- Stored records
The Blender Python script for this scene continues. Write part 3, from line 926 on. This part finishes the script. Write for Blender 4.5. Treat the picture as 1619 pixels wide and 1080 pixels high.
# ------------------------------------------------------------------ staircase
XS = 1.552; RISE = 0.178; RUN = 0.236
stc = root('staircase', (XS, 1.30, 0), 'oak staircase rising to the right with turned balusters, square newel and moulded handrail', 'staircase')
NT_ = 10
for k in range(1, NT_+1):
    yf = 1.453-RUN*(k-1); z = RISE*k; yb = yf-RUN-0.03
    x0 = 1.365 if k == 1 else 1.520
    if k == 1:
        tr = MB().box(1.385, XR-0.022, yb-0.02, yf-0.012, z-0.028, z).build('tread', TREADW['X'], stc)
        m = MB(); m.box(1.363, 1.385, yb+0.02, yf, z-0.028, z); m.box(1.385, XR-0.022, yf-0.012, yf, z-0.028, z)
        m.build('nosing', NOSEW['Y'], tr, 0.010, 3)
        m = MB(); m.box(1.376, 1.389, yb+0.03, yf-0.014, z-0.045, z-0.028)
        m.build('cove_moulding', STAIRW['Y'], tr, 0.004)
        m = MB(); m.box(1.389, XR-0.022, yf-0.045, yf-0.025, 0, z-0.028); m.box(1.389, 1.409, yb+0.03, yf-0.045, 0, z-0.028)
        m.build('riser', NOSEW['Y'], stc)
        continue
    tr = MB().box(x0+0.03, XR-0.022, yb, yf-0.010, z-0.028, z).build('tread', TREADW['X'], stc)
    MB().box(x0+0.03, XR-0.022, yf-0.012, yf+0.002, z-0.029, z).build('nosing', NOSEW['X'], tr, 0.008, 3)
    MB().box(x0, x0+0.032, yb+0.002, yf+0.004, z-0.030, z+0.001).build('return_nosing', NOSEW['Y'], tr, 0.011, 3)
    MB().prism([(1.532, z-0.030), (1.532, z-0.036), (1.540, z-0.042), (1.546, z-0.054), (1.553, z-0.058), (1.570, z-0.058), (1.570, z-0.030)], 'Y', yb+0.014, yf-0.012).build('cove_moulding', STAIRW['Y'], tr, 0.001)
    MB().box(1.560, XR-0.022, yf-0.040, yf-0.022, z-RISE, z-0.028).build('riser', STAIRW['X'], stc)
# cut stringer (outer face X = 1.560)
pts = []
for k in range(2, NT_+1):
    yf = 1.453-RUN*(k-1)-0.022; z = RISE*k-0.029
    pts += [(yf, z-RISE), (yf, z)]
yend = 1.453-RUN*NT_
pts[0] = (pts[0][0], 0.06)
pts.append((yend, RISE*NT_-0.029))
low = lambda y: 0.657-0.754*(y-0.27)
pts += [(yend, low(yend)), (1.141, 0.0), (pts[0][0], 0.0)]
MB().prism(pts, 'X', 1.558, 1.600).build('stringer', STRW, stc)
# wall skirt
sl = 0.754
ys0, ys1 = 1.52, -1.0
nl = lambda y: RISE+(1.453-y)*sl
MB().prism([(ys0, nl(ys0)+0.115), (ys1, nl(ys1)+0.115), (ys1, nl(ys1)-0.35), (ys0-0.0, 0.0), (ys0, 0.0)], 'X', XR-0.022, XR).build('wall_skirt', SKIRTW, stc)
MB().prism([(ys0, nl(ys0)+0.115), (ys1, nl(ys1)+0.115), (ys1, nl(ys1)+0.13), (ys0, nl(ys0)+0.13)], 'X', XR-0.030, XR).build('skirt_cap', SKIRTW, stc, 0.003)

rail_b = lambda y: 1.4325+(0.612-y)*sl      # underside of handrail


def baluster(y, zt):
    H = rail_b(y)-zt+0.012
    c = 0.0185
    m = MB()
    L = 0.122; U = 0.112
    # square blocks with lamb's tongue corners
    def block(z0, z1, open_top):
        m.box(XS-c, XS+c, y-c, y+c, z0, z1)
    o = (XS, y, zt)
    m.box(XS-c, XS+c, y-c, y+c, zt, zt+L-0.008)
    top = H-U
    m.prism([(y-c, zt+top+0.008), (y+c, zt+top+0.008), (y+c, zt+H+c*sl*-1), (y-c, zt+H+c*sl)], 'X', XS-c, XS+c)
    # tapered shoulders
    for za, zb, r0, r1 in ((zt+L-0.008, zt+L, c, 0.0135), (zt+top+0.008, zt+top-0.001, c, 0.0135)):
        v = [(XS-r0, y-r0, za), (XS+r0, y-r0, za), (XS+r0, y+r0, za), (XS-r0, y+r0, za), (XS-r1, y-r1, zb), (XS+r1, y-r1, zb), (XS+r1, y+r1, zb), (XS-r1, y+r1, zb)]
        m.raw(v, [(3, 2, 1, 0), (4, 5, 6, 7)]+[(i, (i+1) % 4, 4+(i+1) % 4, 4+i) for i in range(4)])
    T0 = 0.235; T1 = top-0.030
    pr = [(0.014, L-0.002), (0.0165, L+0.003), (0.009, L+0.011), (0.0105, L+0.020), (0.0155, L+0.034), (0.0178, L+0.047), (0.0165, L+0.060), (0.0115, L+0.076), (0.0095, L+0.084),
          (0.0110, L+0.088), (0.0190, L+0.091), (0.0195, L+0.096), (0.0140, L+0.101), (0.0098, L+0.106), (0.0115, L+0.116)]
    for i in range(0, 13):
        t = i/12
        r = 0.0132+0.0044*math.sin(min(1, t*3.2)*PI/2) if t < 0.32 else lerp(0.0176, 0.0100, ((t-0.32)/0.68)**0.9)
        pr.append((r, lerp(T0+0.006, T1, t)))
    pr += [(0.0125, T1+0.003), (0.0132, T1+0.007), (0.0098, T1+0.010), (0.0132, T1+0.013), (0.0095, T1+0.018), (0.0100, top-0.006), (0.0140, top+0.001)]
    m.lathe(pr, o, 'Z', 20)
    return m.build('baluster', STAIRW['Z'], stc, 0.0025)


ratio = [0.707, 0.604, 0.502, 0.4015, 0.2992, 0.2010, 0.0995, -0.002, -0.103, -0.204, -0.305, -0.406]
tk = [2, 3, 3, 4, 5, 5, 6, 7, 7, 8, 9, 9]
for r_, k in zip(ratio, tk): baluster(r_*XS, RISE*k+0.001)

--

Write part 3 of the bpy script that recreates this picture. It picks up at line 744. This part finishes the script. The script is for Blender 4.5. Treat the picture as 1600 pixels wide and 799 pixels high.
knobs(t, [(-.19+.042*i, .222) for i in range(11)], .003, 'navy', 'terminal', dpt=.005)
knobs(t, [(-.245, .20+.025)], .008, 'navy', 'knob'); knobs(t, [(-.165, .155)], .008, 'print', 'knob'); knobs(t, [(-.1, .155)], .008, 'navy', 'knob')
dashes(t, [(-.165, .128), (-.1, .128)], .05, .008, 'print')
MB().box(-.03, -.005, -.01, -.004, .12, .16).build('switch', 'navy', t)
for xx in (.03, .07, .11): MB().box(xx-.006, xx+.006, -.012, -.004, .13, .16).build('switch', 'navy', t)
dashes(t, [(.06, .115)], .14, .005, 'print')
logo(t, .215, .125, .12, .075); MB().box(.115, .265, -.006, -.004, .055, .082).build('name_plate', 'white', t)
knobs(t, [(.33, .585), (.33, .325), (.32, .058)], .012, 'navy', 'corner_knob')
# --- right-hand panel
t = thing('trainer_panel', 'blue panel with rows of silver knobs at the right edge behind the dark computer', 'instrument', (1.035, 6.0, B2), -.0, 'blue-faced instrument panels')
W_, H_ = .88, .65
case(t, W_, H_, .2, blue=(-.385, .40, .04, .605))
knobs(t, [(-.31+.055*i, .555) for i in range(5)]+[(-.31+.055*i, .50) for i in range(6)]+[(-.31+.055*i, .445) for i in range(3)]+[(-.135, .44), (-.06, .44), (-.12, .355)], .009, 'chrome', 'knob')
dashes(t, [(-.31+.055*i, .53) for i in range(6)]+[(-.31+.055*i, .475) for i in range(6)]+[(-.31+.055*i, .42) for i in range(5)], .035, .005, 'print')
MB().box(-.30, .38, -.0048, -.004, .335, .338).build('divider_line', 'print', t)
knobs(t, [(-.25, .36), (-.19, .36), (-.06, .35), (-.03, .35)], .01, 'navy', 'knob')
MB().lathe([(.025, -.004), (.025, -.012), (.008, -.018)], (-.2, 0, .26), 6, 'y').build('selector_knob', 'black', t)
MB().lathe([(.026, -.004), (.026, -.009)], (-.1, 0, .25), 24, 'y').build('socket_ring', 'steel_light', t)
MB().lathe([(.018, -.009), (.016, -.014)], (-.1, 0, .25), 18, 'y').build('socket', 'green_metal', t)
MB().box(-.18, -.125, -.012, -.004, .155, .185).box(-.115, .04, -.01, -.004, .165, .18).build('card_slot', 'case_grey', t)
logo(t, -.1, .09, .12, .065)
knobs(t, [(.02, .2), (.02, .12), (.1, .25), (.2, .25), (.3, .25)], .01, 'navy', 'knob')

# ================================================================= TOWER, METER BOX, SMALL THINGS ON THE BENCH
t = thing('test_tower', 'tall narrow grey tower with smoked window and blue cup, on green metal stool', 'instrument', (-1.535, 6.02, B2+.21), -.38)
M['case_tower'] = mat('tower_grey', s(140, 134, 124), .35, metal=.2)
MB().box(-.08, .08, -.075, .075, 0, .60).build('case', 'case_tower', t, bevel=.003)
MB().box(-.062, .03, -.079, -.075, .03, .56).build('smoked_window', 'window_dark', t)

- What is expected
Identify which lines contain the word "part" and copy each one.

- Written reply
The Blender Python script for this scene continues. Write part 3, from line 926 on. This part finishes the script. Write for Blender 4.5. Treat the picture as 1619 pixels wide and 1080 pixels high.
Write part 3 of the bpy script that recreates this picture. It picks up at line 744. This part finishes the script. The script is for Blender 4.5. Treat the picture as 1600 pixels wide and 799 pixels high.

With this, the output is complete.